Solution: Check p(1) = 6 + 1 − 5 − 2 = 0 → (x − 1) is a factor.
Divide: (6x³ + x² − 5x − 2) ÷ (x − 1)
Synthetic division:
1 | 6 1 -5 -2
| 6 7 2
----------------
6 7 2 0
Quotient: 6x² + 7x + 2 = 6x² + 4x + 3x + 2 = 2x(3x + 2) + 1(3x + 2) = (3x + 2)(2x + 1)
Therefore: 6x³ + x² − 5x − 2 = (x − 1)(3x + 2)(2x + 1)
Comparison: Remainder Theorem vs Factor Theorem
| Aspect | Remainder Theorem | Factor Theorem |
|---|---|---|
| Statement | p(a) = remainder when divided by (x − a) | (x − a) is a factor if p(a) = 0 |
| Remainder | Any real number | Always zero |
| Application | Find remainder without division | Find factors and roots |
| Relationship | General case | Special case of Remainder Theorem |
Common Mistakes and Fixes
| Mistake | Fix |
|---|---|
| Sign error in (x − a): treating (x + 2) as x − (−2) | For (x + 2), substitute x = −2, not x = 2 |
| Forgetting to check all possible factors for cubic | Try ±1, ±2, ±3, ± factors of constant term |
| Incorrect synthetic division setup | Bring down leading coefficient, multiply, add |
| Quotient degree error | If dividing cubic by linear, quotient is quadratic |
ICSE Exam Focus
This topic carries 8–12 marks in ICSE exams. Questions include:
- Using Remainder Theorem to find remainders.
- Using Factor Theorem to find unknown coefficients.
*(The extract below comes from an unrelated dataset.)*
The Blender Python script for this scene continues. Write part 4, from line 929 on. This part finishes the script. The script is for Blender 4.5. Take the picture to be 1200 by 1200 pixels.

- Factorising cubic expressions.
- Solving cubic equations by factorisation.
Marks Blueprint:
| Topic | Marks |
|---|---|
| Applying Remainder Theorem | 3 |
| Finding unknown coefficient using Factor Theorem | 3 |
| Factorising cubic polynomial | 4–6 |
| Solving cubic equation | 3 |
Self-Test Questions
-
Find the remainder when 2x³ − 5x² + 3x + 7 is divided by (x − 3).
-
Show that (x − 1) is a factor of x³ − 7x² + 14x − 8. Factorise the expression completely.
-
If (x + 2) is a factor of x³ − kx² + 5x + 2, find k.
-
Factorise 2x³ − 3x² − 11x + 6 using the Factor Theorem.
-
Solve the equation: x³ − 2x² − 5x + 6 = 0.
-
State the Remainder Theorem and explain how it leads to the Factor Theorem.
In ICSE, factorisation questions often appear as part of larger algebra problems. Master the Factor Theorem — it is your most efficient tool for handling cubic polynomials.